Competition regulator wants to give owner-drivers in Adelaide the power to collectively bargain.

 

Independent Contractors Australia (ICA) faces seeing the Australia Competition and Consumer Commission (ACCC) allowing another collective bargaining agreement between Toll and the Transport Workers Union.

The development in South Australia comes 18 months after the ICA listed a series of objections following evidence at the Royal Commission into Trade Union Governance and Corruption in July last year.

Those objections were focused against a Queensland deal and went to the Australian Competition Tribunal but were found to have failed to reach a threshold where competition in the fragmented transport and logistics market was curtailed sufficiently for action.
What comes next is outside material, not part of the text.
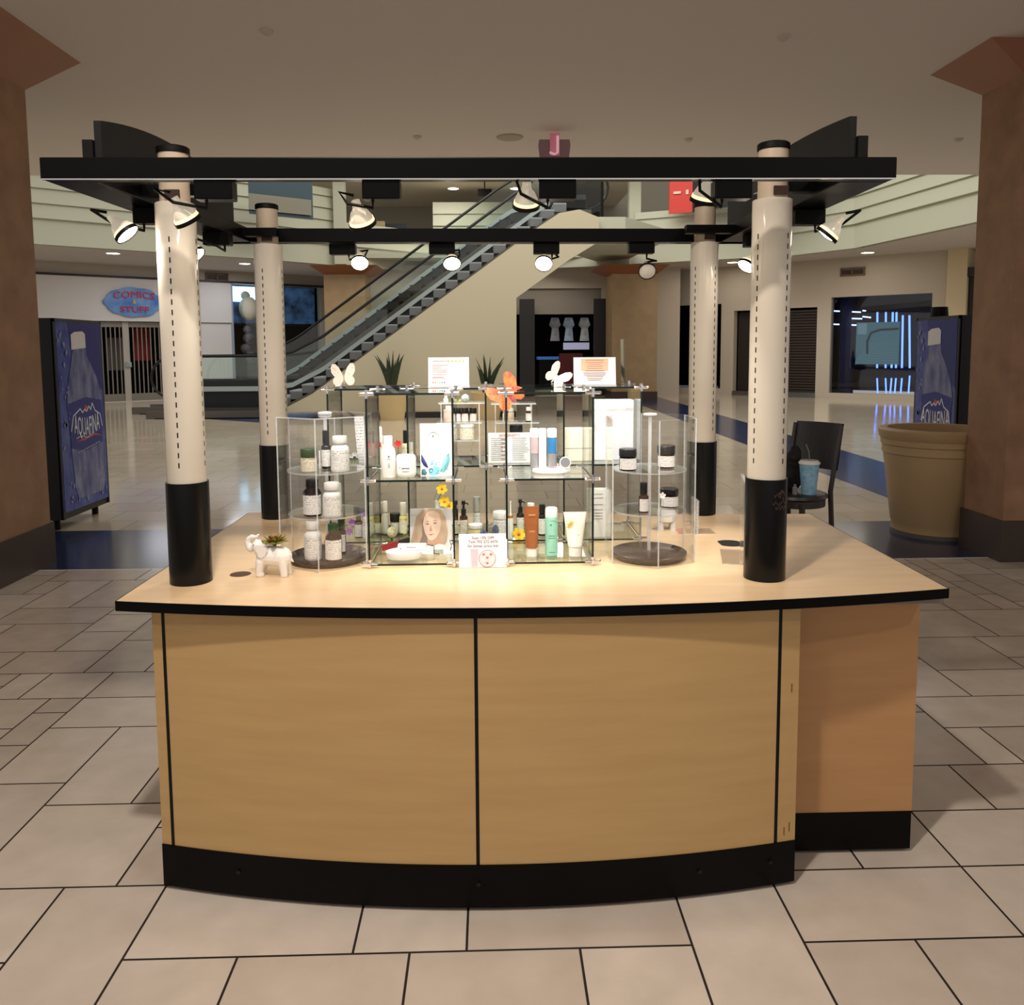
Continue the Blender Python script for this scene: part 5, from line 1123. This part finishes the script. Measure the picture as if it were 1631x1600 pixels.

Now the ACCC proposes to authorise the TWU and its owner-driver members around Adelaide bargain as a group with Toll for freight-courier contracts, with its reasoning directed at ICA objections.

The ACCC notes the ICA considers that unions should not be able to lodge applications for authorisation for collective bargaining because they are expressly prevented from doing so under an alternative process called ‘notification’.

“The legislation does not prevent unions from lodging a collective bargaining authorisation application,” ACCC chairman Rod Sims says.

“Unlike collective bargaining notifications, the authorisation regime does not have limitations on who can use it and in what circumstances it can be used.”

ICA was also concerned that the TWU and Toll are not fit and proper organisations to be granted authority to collectively bargain, in light of the Royal Commission testimony.

ICA’s concerns included that the TWU created arrangements with some companies and then sought to enforce them on others.

“The proposed authorisation is limited to voluntary negotiations to establish new courier contracts at Toll’s South Australian depots,” Sims says.

“Any attempt by TWU’s SA members to collectively negotiate with organisations other than Toll is beyond the scope of the proposed authorisation.”

The ACCC has also granted interim authorisation for the union and its members to start negotiations with Toll, on the basis that no contracts would be entered into until the ACCC issues its final determination.

There is scope for more objections as the ACCC is seeking submissions on its draft determination before making a final decision.

Authorisation provides statutory protection from court action for conduct that might otherwise raise concerns under the competition provisions of the Competition and Consumer Act 2010 (Cth).

Broadly, the ACCC may grant an authorisation when it is satisfied that the public benefit from the conduct outweighs any public detriment.